Calcutta, Dec 18: Birla Corporation Ltd of the MP Birla fold has fixed a Rs 9 premium on its forthcoming Rs 350-crore rights issue on the face value of each Rs 10 share. This the second time in two years that the company has had to opt for a rights issue to fund its plans.In a note to the stock exchange, Birla Corporation noted that its board of directors met on Monday and cleared the rights issue price at Rs 19. The company will be issuing 2,20,01,528 shares in the ratio of two shares for every five held.
Earlier, the company had decided to issue three shares for every ten held by the shareholders.
It reported a net loss of Rs 38.36 crore for the year to March 31, 2000, on a turnover of Rs 1038 crore. However, for the year to March 31, 1999, its loss was higher at Rs 53.62 crore on a turnover of Rs 900 crore. Its scrip closed at Rs 21 on the Calcutta Stock Exchange on Monday against an opening price of Rs 20.90. The 52-week high and low was Rs 21 and Rs 20.90 respectively.

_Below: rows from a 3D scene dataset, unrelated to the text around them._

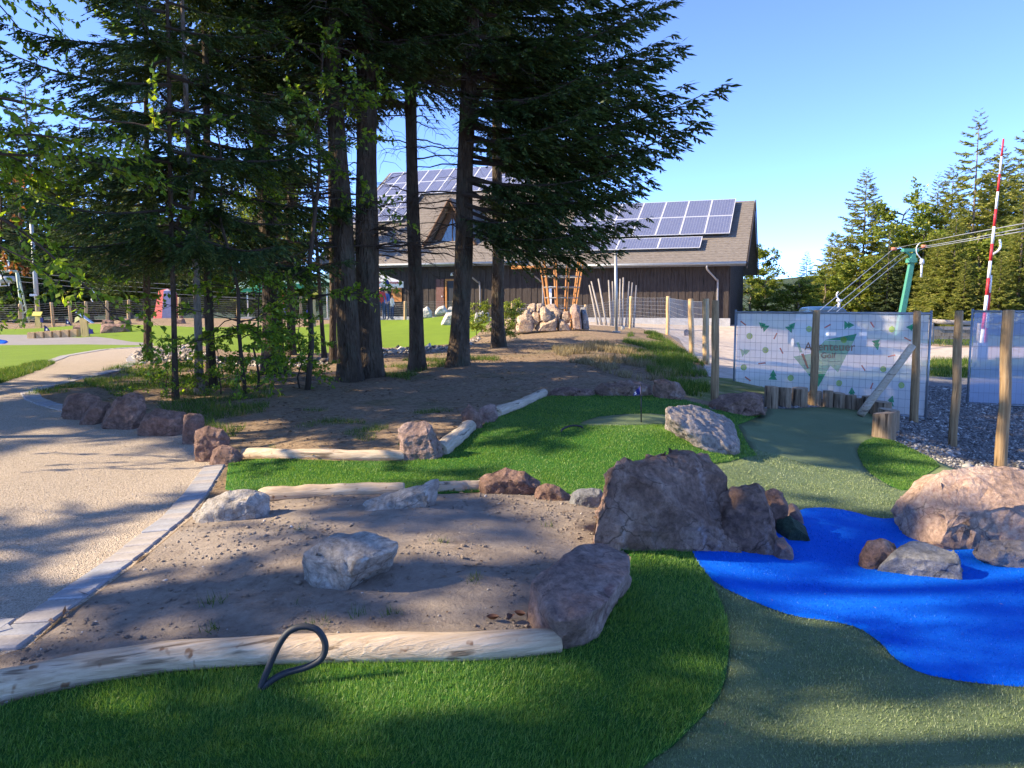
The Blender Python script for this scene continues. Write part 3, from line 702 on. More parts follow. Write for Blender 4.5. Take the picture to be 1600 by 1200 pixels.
# ------------------------------------------------------------------ logs
def woodmat(name, stops, grain=(1.2, 14, 14), knots=None, rough=.75):
    m, nt, out = nodes(name)
    v = mapping(nt, grain); f = tnoise(nt, v, 3.2, 8, .62, .5); c = ramp(nt, f, stops)
    v2 = mapping(nt); b = tnoise(nt, v2, 2.6, 5, .6)
    c = mixc(nt, .35, c, ramp(nt, b, [(.3, .3), (.7, .7)]), 'OVERLAY')
    if knots:
        k = tnoise(nt, v2, knots[0], 2, .5); c = mixc(nt, ramp(nt, k, [(knots[1], 0.0), (knots[1] + .05, .9)]), c, knots[2])
    cr = ramp(nt, tnoise(nt, mapping(nt, tuple(g * .7 for g in grain)), 2.0, 3, .5), [(.34, .85), (.385, 0.0)])
    c = mixc(nt, cr, c, tuple(x * .38 for x in stops[0][1]))
    bsdf(nt, out, c, rough, 0, bump(nt, f, .9, .014), .3); return m
M['log'] = woodmat('peeled_log', [(.25, (.36, .25, .155)), (.5, (.52, .40, .27)), (.75, (.66, .54, .40))], knots=(13, .67, (.22, .11, .05)))
M['log_grey'] = woodmat('weathered_log', [(.25, (.33, .26, .18)), (.5, (.48, .40, .29)), (.75, (.60, .52, .41))])
M['stump'] = woodmat('stump_wood', [(.25, (.10, .068, .042)), (.5, (.26, .185, .115)), (.75, (.43, .325, .215))], (9, 9, .8))
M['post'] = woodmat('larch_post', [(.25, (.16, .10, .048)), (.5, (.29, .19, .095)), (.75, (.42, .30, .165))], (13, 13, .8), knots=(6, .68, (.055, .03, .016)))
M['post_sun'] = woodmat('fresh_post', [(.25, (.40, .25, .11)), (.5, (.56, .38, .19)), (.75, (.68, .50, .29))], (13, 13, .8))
M['endgrain'] = surf('end_grain', [(.3, (.30, .22, .14)), (.7, (.48, .38, .27))], 14, .85, fine=70)
def log(path, r, label, mat='log', seed=0, squash=.95, group='peeled logs edging the course'):
    """log along picture points lying on the ground; r radius; built along its own X axis"""
    P = [gp(x, y) for x, y in path]
    a, b = P[0], P[-1]; L = (b - a).length; X = (b - a).normalized(); Y = Vector((0, 0, 1)).cross(X).normalized(); Z = X.cross(Y)
    R3 = Matrix((X, Y, Z)).transposed(); inv = R3.transposed()
    n = 36; pp = []; rr = []
    for i in range(n):
        t = i / (n - 1); k = t * (len(P) - 1); j = min(int(k), len(P) - 2); p = P[j].lerp(P[j + 1], k - j)
        q = inv @ (p - a); q.z += r * .55 + .012 * noise.noise((t * 5 + seed, 1, seed)); q.y += .02 * noise.noise((t * 4, seed, 2))
        pp.append(q); rr.append(r * (1.06 - .12 * t + .05 * noise.noise((t * 6, seed, 4))) * (.9 if i in (0, n - 1) else 1))
    rr = [rr[0] * .93, *rr, rr[-1] * .93]; pp = [pp[0] + Vector((-.012, 0, 0)), *pp, pp[-1] + Vector((.012, 0, 0))]
    mb = MB().tube(pp, rr, 18, True, .10, seed)
    V, F = mb.arr(); V[:, 2] *= squash
    me = link_mesh('log', V, F, M[mat], True)
    o = new_obj('log', me); o.matrix_world = Matrix.Translation(a) @ R3.to_4x4()
    for p in me.polygons:
        if len(p.vertices) > 4: p.use_smooth = False
    return tag(o, label, 'log', group)
log([(-260,1180),(-120,1125),(0,1088),(130,1062),(270,1042),(420,1031),(600,1027),(740,1022),(868,1016)], .074, 'long peeled log running along the foreground turf', seed=1)
log([(382,714),(460,715),(545,717),(632,718)], .062, 'straight peeled log at the back of the green strip', seed=2)
log([(688,711),(712,692),(735,672)], .085, 'short thick peeled log right of the mottled upright rock', 'log_grey', 3)
log([(776,650),(812,637),(850,618)], .075, 'weathered log beside the purple grey stone at the upper green', 'log_grey', 4)
log([(408,781),(480,776),(560,772),(630,770)], .06, 'log at the back left edge of the planting bed', 'log', 5)
log([(684,769),(720,767),(758,766)], .055, 'short log between the long pale rock and rough red rock', 'log', 6)
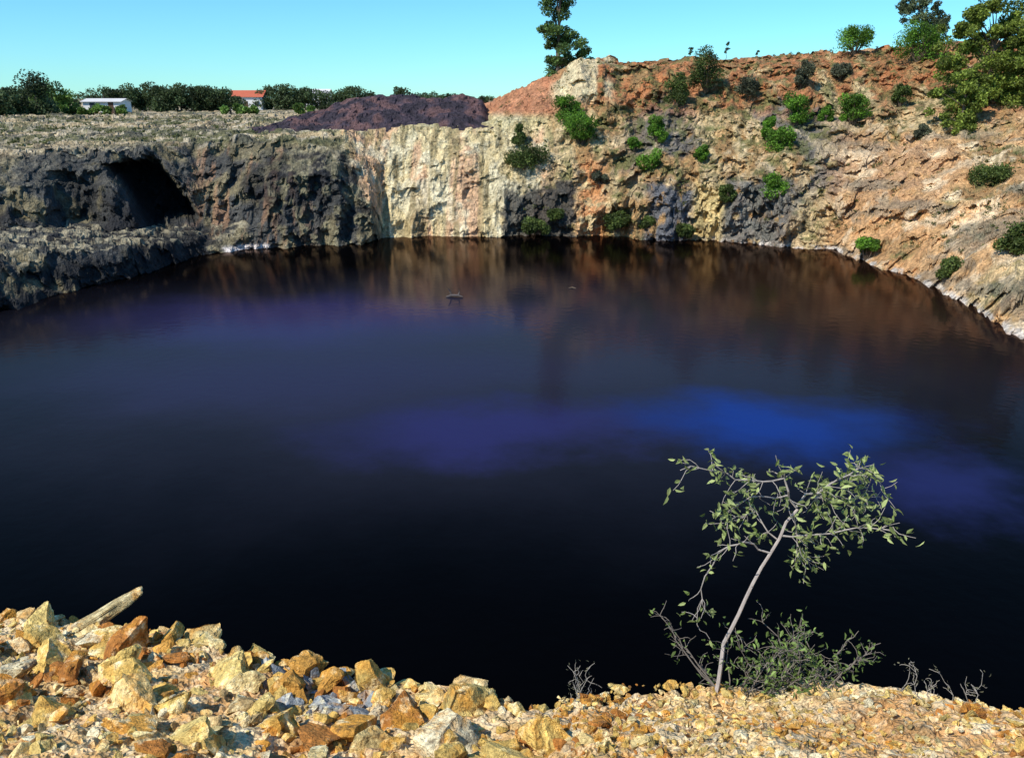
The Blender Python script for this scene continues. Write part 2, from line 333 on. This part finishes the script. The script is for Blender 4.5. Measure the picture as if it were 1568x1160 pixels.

Birla Corporation has a huge annual interest payout of Rs 52.53 crore and a massive debt component of Rs 314.92 crore of which Rs 266.75 crore is secured and the balance Rs 48.17 crore unsecured. The issue was cleared by the Securities & Exchange Board of India on December 1. The funds raised will be used for capital expenditure on the modernisation and to fund partly the cash losses.
The company's 1999 rights issue had carried a Rs 22 premium on a face value of Rs 10 share. Though the company claims that the issue was oversubscribed, market sources maintain that the issue just managed to scrape through.